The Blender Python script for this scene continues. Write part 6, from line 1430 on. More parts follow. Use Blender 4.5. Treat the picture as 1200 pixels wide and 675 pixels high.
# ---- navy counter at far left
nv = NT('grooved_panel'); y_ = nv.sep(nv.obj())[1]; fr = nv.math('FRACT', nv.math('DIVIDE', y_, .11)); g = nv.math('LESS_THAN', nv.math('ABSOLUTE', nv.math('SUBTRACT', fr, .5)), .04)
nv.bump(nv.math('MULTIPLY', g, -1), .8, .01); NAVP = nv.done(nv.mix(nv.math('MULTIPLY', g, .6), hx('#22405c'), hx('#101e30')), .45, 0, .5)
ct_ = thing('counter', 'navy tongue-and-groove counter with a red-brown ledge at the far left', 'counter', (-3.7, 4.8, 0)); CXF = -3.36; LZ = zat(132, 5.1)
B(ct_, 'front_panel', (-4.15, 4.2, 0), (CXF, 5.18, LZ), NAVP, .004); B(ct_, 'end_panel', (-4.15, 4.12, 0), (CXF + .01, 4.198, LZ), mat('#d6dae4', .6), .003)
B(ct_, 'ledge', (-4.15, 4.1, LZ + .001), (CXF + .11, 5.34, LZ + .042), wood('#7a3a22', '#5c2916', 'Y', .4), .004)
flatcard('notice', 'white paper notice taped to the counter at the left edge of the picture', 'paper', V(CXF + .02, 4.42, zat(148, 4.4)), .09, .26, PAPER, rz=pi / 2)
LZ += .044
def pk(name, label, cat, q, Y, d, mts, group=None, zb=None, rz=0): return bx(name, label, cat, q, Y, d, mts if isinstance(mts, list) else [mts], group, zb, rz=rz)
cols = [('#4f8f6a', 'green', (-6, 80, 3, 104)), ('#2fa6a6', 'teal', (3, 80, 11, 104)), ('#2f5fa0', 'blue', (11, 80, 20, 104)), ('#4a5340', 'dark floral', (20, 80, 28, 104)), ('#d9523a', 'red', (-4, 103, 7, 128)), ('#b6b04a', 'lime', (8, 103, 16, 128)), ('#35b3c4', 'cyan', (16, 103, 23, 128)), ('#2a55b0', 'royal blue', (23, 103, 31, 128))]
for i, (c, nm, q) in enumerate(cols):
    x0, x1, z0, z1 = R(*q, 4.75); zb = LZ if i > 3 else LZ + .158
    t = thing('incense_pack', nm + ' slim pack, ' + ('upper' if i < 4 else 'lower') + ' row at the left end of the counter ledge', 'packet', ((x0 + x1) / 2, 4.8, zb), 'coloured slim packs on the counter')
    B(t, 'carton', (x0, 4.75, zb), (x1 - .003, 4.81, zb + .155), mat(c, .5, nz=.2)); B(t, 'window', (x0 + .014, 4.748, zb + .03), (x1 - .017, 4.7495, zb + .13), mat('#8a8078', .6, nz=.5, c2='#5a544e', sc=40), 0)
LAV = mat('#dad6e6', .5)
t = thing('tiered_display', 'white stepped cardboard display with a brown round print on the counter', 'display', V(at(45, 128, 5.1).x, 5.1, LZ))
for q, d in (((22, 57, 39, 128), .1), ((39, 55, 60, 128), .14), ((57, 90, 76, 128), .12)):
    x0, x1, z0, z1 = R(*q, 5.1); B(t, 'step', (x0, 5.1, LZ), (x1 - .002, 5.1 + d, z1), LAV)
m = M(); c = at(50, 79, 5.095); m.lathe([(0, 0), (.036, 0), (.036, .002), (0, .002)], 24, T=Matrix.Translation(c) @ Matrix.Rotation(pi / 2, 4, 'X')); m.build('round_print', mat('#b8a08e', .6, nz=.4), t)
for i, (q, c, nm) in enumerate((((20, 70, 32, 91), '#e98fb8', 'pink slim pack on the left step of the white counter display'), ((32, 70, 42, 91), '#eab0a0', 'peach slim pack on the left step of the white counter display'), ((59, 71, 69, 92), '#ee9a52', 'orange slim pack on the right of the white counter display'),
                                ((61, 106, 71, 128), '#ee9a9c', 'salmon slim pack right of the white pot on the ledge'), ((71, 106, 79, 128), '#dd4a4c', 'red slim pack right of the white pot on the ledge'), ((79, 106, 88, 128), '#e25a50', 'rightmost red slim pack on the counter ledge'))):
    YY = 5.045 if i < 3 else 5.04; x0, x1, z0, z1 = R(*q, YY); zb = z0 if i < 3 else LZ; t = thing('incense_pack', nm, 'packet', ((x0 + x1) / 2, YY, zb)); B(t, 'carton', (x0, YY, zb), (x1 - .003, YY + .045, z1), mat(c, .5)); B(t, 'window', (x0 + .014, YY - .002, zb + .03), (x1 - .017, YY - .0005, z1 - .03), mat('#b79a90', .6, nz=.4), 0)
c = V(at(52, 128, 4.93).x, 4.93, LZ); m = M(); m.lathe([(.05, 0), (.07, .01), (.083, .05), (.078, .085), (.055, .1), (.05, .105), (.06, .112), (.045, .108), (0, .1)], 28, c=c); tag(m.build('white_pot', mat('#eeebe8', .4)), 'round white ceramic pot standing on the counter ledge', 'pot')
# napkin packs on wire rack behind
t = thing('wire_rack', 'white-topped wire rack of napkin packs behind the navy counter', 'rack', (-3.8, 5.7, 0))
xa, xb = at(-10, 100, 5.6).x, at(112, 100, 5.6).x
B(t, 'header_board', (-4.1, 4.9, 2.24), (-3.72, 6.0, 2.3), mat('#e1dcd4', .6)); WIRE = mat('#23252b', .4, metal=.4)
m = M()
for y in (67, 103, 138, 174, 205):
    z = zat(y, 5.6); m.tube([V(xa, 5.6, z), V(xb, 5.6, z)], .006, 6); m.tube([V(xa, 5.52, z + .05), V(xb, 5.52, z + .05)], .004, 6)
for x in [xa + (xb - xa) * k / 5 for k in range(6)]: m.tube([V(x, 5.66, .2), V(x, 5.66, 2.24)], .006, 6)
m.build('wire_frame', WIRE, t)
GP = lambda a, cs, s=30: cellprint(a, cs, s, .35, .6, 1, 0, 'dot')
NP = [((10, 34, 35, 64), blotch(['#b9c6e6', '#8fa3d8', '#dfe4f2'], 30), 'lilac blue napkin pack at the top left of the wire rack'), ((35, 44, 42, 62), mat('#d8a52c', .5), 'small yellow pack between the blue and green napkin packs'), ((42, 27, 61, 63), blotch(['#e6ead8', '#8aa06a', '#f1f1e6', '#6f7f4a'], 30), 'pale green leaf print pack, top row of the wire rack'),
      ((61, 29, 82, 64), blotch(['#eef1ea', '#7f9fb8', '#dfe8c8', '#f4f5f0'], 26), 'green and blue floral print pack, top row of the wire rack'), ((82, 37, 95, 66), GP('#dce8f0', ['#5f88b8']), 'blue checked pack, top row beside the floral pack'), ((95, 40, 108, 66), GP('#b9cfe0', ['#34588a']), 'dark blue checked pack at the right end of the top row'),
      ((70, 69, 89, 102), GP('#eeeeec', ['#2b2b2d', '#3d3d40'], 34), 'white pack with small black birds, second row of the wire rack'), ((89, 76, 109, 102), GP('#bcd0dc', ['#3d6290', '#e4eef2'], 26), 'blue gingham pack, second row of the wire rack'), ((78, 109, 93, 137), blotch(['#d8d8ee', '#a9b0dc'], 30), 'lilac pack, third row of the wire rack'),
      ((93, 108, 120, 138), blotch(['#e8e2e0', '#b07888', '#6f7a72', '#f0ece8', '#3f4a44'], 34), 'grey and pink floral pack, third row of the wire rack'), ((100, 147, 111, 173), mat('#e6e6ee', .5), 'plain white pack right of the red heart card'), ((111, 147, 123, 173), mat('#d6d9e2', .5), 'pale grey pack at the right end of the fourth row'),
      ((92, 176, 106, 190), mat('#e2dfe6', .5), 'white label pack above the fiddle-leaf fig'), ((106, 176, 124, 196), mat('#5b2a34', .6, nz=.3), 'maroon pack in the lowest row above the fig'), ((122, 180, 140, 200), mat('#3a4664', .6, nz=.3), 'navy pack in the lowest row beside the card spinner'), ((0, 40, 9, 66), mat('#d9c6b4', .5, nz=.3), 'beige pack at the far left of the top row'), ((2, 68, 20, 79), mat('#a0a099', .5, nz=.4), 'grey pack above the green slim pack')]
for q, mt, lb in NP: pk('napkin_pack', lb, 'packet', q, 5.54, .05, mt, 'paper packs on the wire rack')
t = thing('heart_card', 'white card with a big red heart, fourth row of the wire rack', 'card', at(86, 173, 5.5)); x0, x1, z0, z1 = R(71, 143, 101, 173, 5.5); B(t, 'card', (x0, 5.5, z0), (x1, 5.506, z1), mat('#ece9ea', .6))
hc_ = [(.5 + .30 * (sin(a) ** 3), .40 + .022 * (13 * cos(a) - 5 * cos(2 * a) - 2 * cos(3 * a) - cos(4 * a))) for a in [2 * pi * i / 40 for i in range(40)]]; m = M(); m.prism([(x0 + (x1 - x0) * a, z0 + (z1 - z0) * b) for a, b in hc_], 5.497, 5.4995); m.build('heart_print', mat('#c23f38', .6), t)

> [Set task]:
Report all lines of the data above that include the string "picture".

> [Worked solution]:
The Blender Python script for this scene continues. Write part 6, from line 1430 on. More parts follow. Use Blender 4.5. Treat the picture as 1200 pixels wide and 675 pixels high.
flatcard('notice', 'white paper notice taped to the counter at the left edge of the picture', 'paper', V(CXF + .02, 4.42, zat(148, 4.4)), .09, .26, PAPER, rz=pi / 2)